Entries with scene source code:
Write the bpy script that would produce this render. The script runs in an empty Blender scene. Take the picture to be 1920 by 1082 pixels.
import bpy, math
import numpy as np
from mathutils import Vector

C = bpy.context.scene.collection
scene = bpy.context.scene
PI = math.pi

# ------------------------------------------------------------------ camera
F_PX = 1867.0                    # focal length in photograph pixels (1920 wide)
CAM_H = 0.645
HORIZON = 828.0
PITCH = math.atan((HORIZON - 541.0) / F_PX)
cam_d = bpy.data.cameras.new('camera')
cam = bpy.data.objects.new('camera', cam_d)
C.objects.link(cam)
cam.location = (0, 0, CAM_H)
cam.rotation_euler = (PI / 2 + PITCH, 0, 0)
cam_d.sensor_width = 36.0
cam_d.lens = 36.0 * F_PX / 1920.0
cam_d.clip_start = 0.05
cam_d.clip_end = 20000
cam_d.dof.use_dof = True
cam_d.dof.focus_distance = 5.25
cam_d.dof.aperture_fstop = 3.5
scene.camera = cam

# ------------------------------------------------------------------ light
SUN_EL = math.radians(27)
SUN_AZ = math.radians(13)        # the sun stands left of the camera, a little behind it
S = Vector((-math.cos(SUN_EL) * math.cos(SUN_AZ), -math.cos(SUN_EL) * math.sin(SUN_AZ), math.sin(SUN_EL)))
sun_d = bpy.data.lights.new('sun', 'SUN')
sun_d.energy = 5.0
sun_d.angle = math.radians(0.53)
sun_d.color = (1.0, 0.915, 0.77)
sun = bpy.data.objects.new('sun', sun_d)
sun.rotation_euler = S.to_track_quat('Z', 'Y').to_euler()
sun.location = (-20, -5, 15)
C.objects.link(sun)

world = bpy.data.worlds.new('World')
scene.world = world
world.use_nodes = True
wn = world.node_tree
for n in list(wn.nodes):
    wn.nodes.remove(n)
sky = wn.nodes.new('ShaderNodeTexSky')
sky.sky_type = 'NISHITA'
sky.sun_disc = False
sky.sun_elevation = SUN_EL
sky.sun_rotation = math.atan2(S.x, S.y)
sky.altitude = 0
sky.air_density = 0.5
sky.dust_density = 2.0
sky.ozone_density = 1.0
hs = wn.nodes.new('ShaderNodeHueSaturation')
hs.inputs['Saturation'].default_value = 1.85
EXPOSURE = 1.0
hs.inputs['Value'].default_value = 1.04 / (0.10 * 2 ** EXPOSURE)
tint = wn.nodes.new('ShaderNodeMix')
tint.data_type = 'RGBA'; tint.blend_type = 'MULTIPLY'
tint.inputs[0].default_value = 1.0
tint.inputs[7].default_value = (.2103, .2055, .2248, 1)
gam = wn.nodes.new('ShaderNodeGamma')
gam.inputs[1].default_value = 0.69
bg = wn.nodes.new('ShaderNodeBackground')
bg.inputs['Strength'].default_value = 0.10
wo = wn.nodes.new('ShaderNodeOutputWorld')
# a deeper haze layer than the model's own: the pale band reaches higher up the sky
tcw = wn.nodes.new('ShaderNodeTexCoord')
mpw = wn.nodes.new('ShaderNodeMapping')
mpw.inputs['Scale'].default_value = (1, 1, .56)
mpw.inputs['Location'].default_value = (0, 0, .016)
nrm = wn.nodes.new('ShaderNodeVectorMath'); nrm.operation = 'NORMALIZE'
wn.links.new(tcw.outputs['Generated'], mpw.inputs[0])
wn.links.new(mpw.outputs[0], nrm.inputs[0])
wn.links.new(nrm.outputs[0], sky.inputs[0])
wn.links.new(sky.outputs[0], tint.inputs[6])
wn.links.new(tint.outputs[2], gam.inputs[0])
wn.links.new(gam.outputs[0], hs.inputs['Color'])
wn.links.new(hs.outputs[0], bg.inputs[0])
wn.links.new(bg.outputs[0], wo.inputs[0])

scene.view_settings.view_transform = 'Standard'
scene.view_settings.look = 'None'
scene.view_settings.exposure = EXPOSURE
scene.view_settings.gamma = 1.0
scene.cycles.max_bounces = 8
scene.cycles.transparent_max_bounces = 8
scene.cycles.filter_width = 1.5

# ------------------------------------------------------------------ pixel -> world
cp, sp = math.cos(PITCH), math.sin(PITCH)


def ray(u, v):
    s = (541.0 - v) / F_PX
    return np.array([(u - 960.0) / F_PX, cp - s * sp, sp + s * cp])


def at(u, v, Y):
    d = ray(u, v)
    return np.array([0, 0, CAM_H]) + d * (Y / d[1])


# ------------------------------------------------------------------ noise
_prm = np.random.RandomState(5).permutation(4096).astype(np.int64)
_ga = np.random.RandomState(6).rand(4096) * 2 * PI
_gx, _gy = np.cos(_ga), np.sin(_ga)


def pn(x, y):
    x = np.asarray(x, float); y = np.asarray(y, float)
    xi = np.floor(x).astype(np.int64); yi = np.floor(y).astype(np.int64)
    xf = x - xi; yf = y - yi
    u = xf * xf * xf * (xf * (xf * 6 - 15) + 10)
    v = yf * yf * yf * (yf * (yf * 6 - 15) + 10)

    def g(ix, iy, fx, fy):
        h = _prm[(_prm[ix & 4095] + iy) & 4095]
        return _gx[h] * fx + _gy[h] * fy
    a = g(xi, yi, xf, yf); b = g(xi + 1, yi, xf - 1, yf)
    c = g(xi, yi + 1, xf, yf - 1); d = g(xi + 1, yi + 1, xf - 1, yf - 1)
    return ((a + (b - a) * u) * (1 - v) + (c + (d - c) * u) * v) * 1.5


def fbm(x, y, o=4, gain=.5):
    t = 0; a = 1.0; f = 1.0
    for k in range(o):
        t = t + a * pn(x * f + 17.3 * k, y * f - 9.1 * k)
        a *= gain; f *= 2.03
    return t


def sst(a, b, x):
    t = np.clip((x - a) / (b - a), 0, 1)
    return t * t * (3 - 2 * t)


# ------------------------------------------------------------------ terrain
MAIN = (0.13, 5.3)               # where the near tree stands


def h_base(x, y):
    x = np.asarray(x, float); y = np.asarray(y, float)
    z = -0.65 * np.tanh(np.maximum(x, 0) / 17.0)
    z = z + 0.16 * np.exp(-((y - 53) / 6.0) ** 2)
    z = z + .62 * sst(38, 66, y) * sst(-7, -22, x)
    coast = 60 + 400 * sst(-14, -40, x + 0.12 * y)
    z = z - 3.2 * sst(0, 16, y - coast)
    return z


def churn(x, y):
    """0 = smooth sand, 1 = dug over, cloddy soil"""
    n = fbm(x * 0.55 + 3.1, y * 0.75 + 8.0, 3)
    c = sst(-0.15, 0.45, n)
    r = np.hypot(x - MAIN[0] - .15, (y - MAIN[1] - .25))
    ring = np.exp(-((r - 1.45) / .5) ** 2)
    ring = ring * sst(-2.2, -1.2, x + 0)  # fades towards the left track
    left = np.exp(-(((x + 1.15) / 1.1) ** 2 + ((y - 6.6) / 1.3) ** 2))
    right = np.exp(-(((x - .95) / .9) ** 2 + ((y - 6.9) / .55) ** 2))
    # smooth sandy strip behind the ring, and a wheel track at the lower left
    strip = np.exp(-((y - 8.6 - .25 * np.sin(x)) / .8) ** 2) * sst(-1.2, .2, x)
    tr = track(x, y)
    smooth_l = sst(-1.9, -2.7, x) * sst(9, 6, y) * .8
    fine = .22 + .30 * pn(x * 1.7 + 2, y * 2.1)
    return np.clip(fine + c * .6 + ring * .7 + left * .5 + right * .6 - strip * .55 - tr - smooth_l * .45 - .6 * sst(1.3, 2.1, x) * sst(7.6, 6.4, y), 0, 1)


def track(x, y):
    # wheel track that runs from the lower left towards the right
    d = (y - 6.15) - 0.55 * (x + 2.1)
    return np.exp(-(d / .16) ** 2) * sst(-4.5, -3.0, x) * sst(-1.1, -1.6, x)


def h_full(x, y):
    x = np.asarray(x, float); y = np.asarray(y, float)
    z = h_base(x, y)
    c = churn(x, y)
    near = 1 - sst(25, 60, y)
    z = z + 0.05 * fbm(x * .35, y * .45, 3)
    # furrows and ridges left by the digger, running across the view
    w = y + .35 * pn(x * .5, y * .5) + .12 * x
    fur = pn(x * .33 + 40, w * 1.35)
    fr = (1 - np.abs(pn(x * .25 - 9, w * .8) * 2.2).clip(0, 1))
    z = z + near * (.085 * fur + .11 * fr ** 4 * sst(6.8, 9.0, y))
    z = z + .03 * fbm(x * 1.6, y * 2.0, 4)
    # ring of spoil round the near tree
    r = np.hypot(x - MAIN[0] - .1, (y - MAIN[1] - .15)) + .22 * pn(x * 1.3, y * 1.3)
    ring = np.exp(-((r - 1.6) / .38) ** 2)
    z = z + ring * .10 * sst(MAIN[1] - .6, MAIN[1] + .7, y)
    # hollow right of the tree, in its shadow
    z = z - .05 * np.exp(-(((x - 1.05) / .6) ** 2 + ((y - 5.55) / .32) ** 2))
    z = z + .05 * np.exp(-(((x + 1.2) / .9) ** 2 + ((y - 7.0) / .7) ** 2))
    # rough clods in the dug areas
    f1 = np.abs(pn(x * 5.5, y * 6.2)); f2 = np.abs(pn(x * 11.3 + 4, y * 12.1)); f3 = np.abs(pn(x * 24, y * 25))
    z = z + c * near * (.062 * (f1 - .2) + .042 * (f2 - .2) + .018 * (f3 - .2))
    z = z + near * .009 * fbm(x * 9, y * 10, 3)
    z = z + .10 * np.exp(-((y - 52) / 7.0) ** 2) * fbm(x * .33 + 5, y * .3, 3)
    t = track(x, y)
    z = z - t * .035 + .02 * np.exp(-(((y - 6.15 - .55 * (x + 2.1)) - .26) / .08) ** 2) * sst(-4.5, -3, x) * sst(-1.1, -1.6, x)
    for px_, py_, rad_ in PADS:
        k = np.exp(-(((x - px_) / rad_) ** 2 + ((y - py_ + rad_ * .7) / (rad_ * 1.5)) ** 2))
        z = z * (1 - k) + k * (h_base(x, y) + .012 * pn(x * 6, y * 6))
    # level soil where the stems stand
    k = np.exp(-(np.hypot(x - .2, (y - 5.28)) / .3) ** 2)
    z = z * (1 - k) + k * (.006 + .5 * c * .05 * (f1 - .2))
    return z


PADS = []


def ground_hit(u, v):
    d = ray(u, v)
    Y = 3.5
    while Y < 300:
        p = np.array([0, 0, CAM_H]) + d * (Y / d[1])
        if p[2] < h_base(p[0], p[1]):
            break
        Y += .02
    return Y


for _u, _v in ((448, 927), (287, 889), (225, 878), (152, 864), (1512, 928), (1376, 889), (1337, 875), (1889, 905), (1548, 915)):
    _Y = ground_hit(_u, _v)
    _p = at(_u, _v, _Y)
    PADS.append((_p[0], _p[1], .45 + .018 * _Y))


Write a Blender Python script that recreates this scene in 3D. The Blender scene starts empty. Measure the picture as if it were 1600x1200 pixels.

— What you need to do —
Reproduce only the lines from the top of the material through the one bearing "PI = math.pi", each exactly as it stands.

— Output below —
Write the bpy script that would produce this render. The script runs in an empty Blender scene. Take the picture to be 1920 by 1082 pixels.
import bpy, math
import numpy as np
from mathutils import Vector

C = bpy.context.scene.collection
scene = bpy.context.scene
PI = math.pi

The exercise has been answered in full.